Imus: "Here's somebody, if this person who we're going to talk to now doesn't know [who will be indicted in the CIA leak case, or even if indictments are coming] nobody knows. The Washington Bureau Chief for NBC News and the host of 'Meet the Press' Tim Russert. Good morning Mr. Russert."  

Russert: "Good morning Mr. Imus." 

Imus: "So we don't know anything, do we?"

Russert: "Well, I'm just reading this alert here, the Commerce Department says the economy grew by 3.8% in the third quarter."

Imus: "<laughter> And we've been told all morning--"

Russert: "This is an unfolding story, Don, on your watch. You can piece together these different elements of the puzzle. We, too, expect some major developments today. Look, the one word that really intrigued us last night was, 'and prepare yourself for some surprises.'"

Imus: "Who did that come from?"

Russert: "Sources, where else? <Imus and Russert laughter>

Russert: "But I mean, it was like Christmas Eve here last night. You know, Santa Claus is coming tomorrow. Surprises! What's going to be under the tree? But we do expect that this will unfold. Probably in the next hour or two hours, we'll have some indications of where it's headed, and we do expect to hear from Patrick Fitzgerald early this afternoon." 

Imus: "Now see, that's what I'm talking about folks. That's a more responsible, genuine assessment of where we are, what we just got from Tim Russert, than all the jive you're going to get on all these other channels and all these other worthless announcements that people hand you and stuff. I mean, so, it's not like we're sucking up to Russert, but that's why you would go to Russert because you're not going to get your chain jerked after that Luke incident." 

Russert: "Exactly right."

Imus: "I'm sorry."

Russert: "No, go ahead, it's fair, let's play it again. But the interesting thing about all this is that if we had said six months ago that the Vice President's chief of staff or that the President's chief political counsel were prime candidates for indictment, people would begoing crazy.
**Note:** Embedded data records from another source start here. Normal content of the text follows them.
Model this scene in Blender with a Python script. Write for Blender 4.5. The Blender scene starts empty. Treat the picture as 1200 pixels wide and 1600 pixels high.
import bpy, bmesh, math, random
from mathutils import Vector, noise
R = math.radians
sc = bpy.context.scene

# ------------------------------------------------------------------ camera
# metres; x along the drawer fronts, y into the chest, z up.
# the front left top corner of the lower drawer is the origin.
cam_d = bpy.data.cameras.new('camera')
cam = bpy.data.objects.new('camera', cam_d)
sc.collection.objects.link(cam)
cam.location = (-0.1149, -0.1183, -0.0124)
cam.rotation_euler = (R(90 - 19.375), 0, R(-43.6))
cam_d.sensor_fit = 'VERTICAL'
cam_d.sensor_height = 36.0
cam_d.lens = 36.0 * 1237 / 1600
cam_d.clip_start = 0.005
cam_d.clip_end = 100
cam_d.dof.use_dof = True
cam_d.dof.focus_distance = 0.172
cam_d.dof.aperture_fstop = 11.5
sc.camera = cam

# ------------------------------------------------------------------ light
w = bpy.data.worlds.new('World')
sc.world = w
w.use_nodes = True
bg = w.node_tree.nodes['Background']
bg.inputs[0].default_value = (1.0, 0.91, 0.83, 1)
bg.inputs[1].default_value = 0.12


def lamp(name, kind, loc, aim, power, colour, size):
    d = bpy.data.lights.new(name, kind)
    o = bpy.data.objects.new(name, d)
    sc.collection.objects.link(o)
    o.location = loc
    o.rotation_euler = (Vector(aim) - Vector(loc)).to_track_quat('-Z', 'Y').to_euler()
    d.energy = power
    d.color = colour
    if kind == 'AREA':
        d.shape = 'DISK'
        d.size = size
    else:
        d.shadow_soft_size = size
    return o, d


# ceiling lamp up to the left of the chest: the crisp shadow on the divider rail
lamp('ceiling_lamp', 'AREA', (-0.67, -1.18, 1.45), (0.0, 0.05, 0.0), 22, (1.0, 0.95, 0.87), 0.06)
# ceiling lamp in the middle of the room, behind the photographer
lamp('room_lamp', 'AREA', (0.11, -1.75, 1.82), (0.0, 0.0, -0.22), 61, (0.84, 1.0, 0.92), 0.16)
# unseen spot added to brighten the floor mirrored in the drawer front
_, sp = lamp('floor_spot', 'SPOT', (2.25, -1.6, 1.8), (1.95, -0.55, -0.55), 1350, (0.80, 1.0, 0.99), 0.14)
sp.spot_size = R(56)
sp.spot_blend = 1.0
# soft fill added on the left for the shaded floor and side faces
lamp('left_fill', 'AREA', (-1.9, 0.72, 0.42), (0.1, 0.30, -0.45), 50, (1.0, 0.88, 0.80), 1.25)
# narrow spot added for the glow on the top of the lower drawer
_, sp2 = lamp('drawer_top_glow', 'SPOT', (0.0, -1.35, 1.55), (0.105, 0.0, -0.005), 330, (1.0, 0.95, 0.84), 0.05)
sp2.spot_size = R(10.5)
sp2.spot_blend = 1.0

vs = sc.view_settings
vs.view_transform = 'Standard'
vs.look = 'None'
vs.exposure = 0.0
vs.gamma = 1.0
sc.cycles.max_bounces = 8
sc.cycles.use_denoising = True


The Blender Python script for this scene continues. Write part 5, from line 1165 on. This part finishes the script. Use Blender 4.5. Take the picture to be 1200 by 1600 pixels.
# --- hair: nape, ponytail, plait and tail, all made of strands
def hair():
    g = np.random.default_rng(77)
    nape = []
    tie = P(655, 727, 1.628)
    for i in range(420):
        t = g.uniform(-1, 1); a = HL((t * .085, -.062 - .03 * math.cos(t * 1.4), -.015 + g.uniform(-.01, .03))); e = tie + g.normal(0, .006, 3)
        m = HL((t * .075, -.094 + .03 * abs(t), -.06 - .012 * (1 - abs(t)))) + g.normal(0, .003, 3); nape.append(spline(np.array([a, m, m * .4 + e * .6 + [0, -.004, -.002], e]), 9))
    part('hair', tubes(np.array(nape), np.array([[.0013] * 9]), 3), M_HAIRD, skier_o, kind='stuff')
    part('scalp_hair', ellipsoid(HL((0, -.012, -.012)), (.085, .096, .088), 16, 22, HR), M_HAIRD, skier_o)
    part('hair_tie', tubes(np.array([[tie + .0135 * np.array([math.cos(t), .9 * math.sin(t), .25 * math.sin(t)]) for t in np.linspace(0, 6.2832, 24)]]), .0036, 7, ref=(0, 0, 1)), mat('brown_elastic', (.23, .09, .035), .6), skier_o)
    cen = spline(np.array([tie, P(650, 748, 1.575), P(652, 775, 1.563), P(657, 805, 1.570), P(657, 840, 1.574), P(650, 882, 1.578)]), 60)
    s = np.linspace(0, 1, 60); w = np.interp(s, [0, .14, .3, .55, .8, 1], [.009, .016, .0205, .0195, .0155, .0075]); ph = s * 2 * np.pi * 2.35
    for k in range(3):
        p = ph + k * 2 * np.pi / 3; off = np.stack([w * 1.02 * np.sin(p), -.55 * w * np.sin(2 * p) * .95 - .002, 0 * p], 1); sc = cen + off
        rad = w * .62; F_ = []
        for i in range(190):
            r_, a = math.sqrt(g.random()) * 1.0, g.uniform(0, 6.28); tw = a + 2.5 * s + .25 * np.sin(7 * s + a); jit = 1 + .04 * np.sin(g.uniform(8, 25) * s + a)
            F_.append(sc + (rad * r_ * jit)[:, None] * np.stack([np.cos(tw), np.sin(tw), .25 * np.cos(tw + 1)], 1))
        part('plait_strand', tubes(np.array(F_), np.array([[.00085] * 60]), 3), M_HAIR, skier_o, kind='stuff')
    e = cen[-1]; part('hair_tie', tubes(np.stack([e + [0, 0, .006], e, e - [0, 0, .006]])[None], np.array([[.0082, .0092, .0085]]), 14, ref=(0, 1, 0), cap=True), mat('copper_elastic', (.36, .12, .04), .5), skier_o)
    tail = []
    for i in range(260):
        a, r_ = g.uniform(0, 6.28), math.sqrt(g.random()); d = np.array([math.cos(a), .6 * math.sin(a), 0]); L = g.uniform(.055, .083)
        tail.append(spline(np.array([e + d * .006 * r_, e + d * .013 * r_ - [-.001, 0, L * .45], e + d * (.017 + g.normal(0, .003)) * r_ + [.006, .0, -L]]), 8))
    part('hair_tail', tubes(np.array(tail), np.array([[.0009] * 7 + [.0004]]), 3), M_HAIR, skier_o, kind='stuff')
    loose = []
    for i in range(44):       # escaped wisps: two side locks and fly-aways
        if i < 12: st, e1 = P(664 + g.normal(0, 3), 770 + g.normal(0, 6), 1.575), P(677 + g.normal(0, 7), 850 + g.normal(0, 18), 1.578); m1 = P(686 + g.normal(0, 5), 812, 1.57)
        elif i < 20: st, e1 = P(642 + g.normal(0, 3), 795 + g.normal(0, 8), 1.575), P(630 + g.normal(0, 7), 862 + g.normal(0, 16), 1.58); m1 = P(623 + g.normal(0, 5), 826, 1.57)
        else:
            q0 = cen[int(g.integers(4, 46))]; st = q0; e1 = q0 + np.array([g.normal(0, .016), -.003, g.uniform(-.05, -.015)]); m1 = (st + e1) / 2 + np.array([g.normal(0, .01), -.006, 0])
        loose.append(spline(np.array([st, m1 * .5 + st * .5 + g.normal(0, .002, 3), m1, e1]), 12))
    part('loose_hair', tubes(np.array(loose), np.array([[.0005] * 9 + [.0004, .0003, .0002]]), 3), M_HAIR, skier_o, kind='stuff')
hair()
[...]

Now that this has played out all week, people are saying, 'oh, just one,' as if there's this expectation. This has happened only one other time in your lifetime, Don, that a sitting White House official was indicted."

Imus: "Okay, when was that?"

Russert: "1875. Ulysses S. Grant, a fellow by the name of Orville Babcock."

Yes, that's very interesting, the excitement at getting Bushies put on trial. Hurray! Is there two inches of distance between Russert and the Daily Kos? Not in this excerpt. Can you imagine Tim Russert sitting on Santa's lap for Whitewater indictments? No. Ken Starr didn't seem too Santa-like in liberal eyes.   

NB's Michael M. Bates hammered Russert on his historical sense of glee. MSNBC's own research on White House-related indictments showed that often indictments came days or months after resignations. It was common for the resignation to proceed the indictment. But some officials -- not on the White House staff, but within the administration -- were indicted in office, such as Reagan's labor secretary Ray Donovan, indicted in office in 1984. It's quite obvious that Russert wanted to hype the importance of the indictment and the forthcoming trial by going back to the Grant administration.

Left out of this conjecture: what if the indictment accomplishes nothing but besmirching a man's reputation? (See Ray Donovan, who asked to which office he should go to get his reputation back. Clearly, the media doesn't really care who gets hurt when there's partisan points to be scored.